Admittedly, this is a harder sell coming from QA to development than the other way around, but if you focus on the value you can personally offer the developer by sparing them the stress and aggravation of mistaken assumptions or bounced defects, a reasonable developer should at least consider your idea.

And, like I stressed for developers, establishing a healthy and respect-based personal relationship with developers is going to help them not to jump to any assumptions about your intent.

What about that bug?

As a thank you for reading this far, and to tie up loose ends, let me share with you what happened with that crash I described at the beginning of this article.

QA was eventually able to provide a set of keystrokes from a specific page that would cause the application to terminate.

It wound up that QA’s keystrokes moved the keyboard focus onto the exit button and clicked it. The application handled this by closing. In this case it actually did wind up being a feature and not a bug, but I made a code change to prevent future confusion: The application now logged whenever the exit button was clicked.

While this story is maybe a little unflattering on the QA side of the fence, the tester in question was acting on what she thought was a rare crash from a sequence of key presses during a page transition. It wasn’t until she gave me the details that we knew exactly what we were looking at.
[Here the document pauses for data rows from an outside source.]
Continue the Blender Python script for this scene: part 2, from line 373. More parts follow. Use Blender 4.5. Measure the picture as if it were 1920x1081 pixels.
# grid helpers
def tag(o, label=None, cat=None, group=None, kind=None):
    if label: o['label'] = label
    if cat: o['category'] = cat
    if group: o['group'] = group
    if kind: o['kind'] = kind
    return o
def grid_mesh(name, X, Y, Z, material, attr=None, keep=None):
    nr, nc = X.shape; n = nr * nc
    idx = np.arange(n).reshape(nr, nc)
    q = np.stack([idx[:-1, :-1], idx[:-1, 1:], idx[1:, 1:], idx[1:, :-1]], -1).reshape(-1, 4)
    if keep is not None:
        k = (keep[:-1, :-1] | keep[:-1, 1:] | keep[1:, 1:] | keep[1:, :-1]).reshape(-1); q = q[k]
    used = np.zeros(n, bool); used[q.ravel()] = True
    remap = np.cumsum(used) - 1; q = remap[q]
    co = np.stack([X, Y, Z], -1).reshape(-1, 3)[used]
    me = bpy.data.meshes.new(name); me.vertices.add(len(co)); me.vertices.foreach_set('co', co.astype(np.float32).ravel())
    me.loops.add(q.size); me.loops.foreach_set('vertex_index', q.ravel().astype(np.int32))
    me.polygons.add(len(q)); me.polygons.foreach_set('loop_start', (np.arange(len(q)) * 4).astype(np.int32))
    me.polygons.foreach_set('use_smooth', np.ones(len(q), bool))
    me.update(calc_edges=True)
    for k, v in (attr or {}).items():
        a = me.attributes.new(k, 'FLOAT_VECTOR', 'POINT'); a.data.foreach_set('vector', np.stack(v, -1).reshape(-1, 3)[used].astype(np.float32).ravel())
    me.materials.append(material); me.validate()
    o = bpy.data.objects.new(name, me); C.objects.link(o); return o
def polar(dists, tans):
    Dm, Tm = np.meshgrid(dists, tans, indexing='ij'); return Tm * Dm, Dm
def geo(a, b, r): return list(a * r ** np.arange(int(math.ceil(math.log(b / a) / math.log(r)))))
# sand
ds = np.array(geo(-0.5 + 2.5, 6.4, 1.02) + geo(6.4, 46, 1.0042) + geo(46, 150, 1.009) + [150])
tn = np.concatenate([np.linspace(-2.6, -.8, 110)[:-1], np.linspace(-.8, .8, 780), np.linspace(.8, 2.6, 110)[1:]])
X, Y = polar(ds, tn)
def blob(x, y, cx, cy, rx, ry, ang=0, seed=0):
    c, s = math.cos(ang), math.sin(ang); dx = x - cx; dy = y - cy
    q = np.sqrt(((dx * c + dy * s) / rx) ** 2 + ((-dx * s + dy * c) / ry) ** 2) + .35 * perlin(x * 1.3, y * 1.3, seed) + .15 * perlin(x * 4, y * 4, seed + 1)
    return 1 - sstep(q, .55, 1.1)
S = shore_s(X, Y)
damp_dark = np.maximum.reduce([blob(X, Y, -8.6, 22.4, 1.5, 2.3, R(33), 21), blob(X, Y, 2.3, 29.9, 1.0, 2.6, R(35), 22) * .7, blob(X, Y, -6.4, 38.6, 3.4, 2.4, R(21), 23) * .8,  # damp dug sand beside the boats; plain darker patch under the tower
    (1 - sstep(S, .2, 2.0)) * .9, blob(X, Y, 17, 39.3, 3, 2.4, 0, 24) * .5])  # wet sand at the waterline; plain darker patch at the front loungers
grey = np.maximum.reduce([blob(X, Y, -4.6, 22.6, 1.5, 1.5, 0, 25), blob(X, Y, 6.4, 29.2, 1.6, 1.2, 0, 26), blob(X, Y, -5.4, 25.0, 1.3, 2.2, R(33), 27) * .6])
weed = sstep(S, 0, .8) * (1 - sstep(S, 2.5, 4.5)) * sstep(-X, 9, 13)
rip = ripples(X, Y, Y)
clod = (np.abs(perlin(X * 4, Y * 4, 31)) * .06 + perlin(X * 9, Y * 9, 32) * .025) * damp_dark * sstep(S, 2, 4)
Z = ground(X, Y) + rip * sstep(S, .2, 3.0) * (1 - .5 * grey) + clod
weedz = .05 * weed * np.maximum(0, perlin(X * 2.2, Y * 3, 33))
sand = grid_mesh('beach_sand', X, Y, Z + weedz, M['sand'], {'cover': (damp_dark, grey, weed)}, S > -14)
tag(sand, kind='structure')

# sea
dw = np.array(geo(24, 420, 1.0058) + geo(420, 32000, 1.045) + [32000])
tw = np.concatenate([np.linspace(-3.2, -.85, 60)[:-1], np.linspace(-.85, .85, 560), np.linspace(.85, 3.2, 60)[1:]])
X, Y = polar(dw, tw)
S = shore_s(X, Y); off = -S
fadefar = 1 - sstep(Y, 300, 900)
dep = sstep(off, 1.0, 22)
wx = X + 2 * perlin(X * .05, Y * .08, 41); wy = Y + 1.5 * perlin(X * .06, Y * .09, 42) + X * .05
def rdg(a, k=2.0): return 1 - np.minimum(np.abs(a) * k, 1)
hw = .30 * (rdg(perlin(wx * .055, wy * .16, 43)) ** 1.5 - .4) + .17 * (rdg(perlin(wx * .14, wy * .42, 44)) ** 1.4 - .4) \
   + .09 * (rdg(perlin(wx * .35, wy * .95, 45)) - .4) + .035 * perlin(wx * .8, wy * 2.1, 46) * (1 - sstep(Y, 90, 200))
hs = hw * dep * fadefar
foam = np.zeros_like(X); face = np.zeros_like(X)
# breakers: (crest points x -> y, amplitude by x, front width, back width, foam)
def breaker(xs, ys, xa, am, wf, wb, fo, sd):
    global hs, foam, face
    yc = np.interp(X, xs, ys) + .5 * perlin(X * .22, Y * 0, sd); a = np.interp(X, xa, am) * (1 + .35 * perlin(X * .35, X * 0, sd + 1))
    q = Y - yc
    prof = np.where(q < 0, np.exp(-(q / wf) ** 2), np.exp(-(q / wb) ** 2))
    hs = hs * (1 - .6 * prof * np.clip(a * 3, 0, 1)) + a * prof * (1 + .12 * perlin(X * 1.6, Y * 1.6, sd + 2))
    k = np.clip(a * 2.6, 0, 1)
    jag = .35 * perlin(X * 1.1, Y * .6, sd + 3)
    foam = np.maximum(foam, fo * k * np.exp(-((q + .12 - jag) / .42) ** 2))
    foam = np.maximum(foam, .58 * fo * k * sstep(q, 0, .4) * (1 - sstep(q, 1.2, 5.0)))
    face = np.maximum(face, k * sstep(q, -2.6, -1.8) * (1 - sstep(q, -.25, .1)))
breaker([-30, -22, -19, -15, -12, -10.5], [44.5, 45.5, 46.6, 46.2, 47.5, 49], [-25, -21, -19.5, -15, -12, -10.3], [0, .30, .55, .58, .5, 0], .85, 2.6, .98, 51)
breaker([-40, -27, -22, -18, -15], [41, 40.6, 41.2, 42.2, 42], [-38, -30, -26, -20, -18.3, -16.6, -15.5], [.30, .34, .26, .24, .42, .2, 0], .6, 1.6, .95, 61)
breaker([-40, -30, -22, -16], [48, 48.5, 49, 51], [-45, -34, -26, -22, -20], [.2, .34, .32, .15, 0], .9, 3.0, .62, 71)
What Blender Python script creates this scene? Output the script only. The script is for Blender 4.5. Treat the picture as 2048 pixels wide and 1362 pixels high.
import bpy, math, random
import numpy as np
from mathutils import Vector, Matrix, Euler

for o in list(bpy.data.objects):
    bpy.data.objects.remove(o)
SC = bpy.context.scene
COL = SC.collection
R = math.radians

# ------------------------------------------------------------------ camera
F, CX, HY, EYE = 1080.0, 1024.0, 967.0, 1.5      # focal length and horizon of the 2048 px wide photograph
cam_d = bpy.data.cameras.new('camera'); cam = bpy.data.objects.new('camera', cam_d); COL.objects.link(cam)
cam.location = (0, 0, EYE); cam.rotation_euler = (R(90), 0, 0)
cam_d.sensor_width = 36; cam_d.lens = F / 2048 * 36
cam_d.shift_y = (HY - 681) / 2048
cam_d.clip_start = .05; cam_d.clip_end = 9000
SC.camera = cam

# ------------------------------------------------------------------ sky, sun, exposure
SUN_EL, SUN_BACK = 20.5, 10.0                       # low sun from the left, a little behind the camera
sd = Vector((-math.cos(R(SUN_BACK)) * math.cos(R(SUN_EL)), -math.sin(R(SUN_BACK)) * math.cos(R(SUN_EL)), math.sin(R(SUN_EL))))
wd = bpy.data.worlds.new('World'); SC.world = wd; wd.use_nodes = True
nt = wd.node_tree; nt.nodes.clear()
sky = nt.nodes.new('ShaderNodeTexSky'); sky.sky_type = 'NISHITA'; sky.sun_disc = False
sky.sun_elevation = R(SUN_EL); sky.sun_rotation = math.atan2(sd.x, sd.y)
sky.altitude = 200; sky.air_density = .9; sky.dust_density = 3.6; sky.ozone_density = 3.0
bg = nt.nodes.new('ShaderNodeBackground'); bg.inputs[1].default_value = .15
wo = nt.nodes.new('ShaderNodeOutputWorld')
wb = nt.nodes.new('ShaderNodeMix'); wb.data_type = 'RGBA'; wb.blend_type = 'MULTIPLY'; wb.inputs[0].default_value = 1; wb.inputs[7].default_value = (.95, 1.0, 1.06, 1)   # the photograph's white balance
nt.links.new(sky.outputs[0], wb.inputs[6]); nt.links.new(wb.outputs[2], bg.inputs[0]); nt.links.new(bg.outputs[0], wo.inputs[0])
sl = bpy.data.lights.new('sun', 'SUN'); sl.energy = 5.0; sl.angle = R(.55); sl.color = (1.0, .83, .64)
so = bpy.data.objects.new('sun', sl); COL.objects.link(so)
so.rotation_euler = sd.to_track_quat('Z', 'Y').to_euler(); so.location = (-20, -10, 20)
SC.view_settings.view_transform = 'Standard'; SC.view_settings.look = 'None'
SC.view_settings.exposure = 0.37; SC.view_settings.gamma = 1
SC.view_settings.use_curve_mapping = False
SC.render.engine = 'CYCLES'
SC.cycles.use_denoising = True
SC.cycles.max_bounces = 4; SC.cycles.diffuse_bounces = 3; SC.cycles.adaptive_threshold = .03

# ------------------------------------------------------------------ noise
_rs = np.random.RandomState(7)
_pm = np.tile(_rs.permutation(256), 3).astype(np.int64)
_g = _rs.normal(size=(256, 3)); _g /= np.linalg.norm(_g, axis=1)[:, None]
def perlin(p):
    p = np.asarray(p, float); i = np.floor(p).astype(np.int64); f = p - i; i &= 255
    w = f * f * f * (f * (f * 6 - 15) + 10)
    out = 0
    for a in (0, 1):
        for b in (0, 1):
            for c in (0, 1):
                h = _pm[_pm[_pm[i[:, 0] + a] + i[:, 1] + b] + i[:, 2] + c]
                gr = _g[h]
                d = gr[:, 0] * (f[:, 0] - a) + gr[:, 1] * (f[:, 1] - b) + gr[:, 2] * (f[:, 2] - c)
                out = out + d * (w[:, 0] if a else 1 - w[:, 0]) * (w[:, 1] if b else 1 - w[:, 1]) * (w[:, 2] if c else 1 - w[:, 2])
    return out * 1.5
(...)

Some things you just can’t make up.

Conclusion

So, I’ve thrown some fairly controversial ideas out there. These may or may not work with your teams, organization, processes, and culture.

My central point here is that we can do better than sliding changes under a door with a note on it reading “please test”. Testers and developers all care about the same thing: shipping quality software on time that meets the needs of the organization.

Development and QA have a lot to offer each other. We may not always agree, but we’re better together than we are separate, so let’s look at our processes and break down walls to improve our quality and velocity.